Secondary Mortgage Market Provider sees some positive signs, for now at least.

The Wall Street Journal reported today that Fannie Mae, which since 1938 has provided liquidity for mortgage lending is seeing at least some temporary positive signs.The Journal's Heard on the Street column reported that Fannie Mae, for the first month did not have to borrow from the United States Treasury for the first time since September 2008, when it was put into government conservatorship.

The organization saw improvement in it's credit quality, only needing $2 billion more in provisions for credit losses, as opposed to $10.5 billion in the same period 1 year ago.
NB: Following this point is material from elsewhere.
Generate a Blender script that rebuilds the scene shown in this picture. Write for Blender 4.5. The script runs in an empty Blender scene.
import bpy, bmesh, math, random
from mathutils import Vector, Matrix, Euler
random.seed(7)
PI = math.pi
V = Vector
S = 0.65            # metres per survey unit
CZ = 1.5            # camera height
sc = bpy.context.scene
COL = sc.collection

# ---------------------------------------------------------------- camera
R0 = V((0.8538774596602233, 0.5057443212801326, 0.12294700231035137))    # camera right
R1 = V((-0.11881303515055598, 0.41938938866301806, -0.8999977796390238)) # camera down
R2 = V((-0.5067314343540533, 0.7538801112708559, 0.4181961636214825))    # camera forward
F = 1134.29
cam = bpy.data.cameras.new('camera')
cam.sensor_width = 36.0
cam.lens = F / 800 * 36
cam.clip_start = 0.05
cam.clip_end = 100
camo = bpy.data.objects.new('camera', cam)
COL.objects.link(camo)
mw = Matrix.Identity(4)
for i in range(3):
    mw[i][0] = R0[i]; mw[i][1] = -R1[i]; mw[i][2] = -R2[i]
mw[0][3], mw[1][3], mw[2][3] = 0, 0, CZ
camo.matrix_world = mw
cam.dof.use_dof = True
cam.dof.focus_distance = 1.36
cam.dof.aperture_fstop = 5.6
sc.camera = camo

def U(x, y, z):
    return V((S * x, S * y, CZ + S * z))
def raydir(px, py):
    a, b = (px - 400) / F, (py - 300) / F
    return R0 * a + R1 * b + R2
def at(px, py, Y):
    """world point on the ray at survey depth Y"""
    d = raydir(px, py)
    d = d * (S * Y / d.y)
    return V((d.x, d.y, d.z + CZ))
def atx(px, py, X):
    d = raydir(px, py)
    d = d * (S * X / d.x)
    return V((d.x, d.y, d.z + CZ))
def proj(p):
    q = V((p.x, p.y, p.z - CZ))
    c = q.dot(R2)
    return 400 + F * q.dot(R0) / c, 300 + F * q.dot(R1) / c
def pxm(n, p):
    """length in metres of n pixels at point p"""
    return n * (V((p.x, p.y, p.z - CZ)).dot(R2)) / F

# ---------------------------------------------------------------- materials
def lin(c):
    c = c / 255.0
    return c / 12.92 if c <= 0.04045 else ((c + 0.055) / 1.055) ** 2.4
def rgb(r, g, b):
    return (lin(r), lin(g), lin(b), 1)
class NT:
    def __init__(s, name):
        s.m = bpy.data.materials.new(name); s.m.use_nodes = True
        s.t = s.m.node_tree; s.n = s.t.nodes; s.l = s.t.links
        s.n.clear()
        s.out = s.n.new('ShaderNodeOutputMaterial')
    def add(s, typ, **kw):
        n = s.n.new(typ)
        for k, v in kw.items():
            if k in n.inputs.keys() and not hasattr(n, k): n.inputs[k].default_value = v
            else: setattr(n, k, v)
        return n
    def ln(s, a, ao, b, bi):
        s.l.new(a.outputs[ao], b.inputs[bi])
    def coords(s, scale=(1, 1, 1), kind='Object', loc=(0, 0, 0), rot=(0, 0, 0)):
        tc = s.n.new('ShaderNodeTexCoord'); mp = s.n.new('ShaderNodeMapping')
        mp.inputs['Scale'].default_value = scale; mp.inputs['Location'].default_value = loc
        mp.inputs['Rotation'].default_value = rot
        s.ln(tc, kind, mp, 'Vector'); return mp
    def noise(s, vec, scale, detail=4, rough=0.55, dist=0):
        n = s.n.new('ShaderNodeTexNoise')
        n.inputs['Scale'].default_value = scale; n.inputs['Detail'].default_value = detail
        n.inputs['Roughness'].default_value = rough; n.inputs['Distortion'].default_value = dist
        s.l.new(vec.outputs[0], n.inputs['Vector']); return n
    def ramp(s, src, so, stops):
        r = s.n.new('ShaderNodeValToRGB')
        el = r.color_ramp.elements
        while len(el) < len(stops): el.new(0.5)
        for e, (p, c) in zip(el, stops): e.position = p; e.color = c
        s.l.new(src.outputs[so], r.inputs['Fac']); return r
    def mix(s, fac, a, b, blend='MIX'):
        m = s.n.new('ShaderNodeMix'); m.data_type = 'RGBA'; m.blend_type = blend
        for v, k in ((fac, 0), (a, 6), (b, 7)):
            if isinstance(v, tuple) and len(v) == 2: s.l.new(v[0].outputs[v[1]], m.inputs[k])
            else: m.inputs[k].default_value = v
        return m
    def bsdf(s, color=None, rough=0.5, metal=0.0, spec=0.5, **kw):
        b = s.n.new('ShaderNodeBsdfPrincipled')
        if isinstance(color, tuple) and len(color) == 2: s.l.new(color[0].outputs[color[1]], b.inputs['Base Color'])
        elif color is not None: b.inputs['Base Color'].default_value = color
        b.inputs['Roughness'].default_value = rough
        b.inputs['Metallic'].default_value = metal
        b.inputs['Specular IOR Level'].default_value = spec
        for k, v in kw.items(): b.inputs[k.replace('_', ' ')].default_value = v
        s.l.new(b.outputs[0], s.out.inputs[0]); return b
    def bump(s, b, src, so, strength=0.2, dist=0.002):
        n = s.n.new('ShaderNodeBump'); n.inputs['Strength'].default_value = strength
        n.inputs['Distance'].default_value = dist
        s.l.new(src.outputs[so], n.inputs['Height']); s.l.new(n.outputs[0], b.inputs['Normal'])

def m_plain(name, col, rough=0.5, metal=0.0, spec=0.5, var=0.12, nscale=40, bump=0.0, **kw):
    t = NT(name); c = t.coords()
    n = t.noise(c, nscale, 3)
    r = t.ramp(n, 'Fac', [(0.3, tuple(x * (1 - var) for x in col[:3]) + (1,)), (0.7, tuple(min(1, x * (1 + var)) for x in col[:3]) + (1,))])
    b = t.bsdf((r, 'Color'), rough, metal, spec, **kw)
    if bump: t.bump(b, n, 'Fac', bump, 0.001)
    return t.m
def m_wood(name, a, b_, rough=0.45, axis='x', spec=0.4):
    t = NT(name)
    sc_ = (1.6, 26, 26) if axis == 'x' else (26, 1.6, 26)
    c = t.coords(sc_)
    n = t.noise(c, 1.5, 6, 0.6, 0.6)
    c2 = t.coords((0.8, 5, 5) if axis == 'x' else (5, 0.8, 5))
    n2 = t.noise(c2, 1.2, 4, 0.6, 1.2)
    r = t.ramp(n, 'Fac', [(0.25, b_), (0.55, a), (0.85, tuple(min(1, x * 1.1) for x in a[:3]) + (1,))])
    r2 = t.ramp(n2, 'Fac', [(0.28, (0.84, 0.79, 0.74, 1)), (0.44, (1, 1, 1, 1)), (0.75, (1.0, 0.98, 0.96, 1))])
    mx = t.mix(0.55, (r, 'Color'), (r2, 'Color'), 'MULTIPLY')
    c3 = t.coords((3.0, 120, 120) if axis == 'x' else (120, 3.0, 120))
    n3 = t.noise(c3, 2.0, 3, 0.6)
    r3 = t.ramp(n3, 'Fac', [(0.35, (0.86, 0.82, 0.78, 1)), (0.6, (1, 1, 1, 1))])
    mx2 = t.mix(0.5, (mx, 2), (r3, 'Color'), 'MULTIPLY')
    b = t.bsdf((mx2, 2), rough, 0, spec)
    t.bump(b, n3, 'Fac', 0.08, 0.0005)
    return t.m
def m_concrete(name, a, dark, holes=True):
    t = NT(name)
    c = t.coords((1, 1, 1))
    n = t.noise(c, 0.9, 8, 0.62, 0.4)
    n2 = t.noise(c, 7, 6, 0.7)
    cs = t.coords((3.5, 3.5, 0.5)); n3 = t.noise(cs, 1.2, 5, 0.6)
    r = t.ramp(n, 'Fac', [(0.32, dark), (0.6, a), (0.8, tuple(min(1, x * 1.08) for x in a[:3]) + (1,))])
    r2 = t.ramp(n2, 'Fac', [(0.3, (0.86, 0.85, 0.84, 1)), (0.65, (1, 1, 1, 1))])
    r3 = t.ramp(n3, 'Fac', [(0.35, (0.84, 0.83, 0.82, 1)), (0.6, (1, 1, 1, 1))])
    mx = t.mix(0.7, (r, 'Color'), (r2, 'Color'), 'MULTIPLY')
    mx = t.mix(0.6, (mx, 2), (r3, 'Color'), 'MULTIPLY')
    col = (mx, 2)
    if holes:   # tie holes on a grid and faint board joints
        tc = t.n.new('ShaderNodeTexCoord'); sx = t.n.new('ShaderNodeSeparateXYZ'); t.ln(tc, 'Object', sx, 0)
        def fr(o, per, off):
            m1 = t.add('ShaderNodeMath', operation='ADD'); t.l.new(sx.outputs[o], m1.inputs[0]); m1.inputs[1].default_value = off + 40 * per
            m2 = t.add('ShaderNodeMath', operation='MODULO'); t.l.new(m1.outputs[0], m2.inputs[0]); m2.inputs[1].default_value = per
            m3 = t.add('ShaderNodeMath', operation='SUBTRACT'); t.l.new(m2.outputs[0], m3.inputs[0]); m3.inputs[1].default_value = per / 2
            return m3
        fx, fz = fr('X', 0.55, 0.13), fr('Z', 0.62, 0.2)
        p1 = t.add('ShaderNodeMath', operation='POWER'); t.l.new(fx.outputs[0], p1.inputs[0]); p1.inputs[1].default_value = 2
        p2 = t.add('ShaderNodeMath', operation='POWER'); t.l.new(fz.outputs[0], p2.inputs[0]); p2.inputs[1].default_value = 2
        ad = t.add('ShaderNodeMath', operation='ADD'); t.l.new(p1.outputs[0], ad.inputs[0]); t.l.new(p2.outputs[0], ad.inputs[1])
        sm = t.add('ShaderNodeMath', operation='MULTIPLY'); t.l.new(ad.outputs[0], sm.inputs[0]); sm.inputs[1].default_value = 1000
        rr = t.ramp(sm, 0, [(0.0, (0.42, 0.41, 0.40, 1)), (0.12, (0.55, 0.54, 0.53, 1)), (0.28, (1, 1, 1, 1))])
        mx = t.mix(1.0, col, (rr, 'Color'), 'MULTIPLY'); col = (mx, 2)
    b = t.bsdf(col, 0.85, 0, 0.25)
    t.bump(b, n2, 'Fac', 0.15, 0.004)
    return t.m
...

This shows, according to the article, improved credit quality. In addition, higher quality mortgages issued after 2009 have also contributed to the improvement.

Fannie Mae also cited that the serious delinquent rate for single family homes dropped to 3.67% in the first quarter, down from 5.47% from the year before.

In regards to the issue of loan modifications, the Wall Street Journal reported that 84% of the loans modified in the 4th quarter of 2011 were current after 3 months, as opposed to 81% for the 4th quarter of 2010. However, for those loans modified in the 4th quarter of 2010, only 68% of those loans are still current.

Fannie Mae was created in 1938 for the purpose of providing liquidity to mortgage lenders. Fannie Mae purchases mortgages from banks, and repackages those loans into Mortgage Backed Securities (MBS). These new securities are then sold to investors. This frees up the capital of mortgage lenders, who in turn make new mortgage loans.